In discussions with firms across several strategic sectors, businesses indicated that CMA enforcement, including merger control, is not a decisive factor in whether they scale in the UK. What they did emphasize was the importance of competitive markets, well-designed procurement frameworks and regulatory environments that support growth.

Public procurement, representing around £360 billion annually, was described as a major lever. Done differently, Cardell argued, procurement can surface innovative suppliers, reduce over-reliance on single firms or geographies and stimulate productivity.

The CMA’s civil engineering market study suggests authorities often default to low-risk, low-cost options, potentially missing opportunities to foster entry and innovation. Meanwhile, work with the Ministry of Defense is examining how procurement could better support high-growth firms while maintaining competitive pressure.

There is also an enforcement dimension. Collusion in procurement, she noted, can inflate prices by up to 20%. The CMA is piloting data-driven screening of procurement data across departments including the Department for Work and Pensions, the Department for Education and the Ministry of Justice, with analysis already supporting enforcement action.

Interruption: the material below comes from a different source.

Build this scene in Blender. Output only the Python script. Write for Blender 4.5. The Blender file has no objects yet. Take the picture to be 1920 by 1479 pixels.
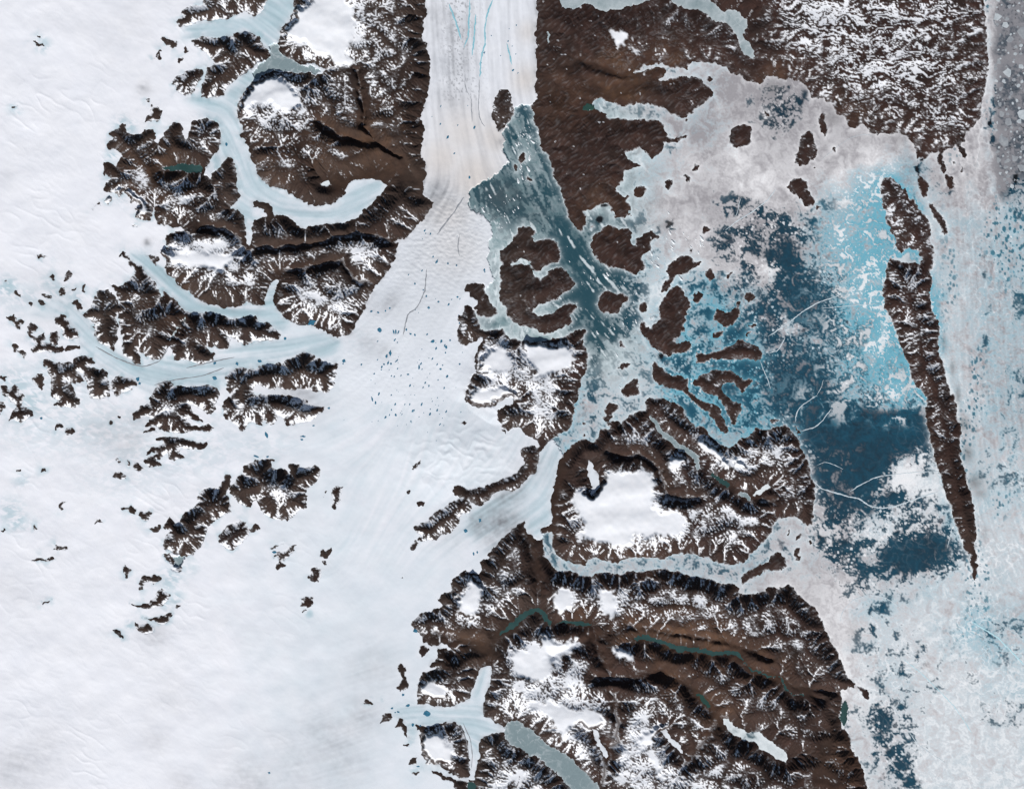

On regulation, Cardell said the CMA is helping government identify frameworks that may unnecessarily restrict competition, investment or scaling. Evidence from civil engineering points to overlapping accreditations that may disproportionately burden SMEs. In defense, the authority is supporting Ministry of Defence “regulatory sprints”, beginning with autonomous systems, to examine where regulatory change could enhance competitive dynamics.

The same joined-up approach, she said, is being applied to affordability, with the CMA working with government to identify markets for potential review, including private dentistry and other significant areas of household spending.

Reimagining Competition in an Uncertain World

Cardell closed with a broader reflection. In a world marked by geopolitical shocks and rapid technological change, it is tempting for institutions to retrench or cling to familiar doctrine.

Her message was that the CMA intends to do neither.

Instead, she presented an authority seeking to be bold but pragmatic, independent but engaged, and focused relentlessly on impact. Competition policy, in this framing, is not an abstract discipline operating at the edge of economic policy. It is a central instrument in shaping growth, resilience and prosperity in an increasingly uncertain world.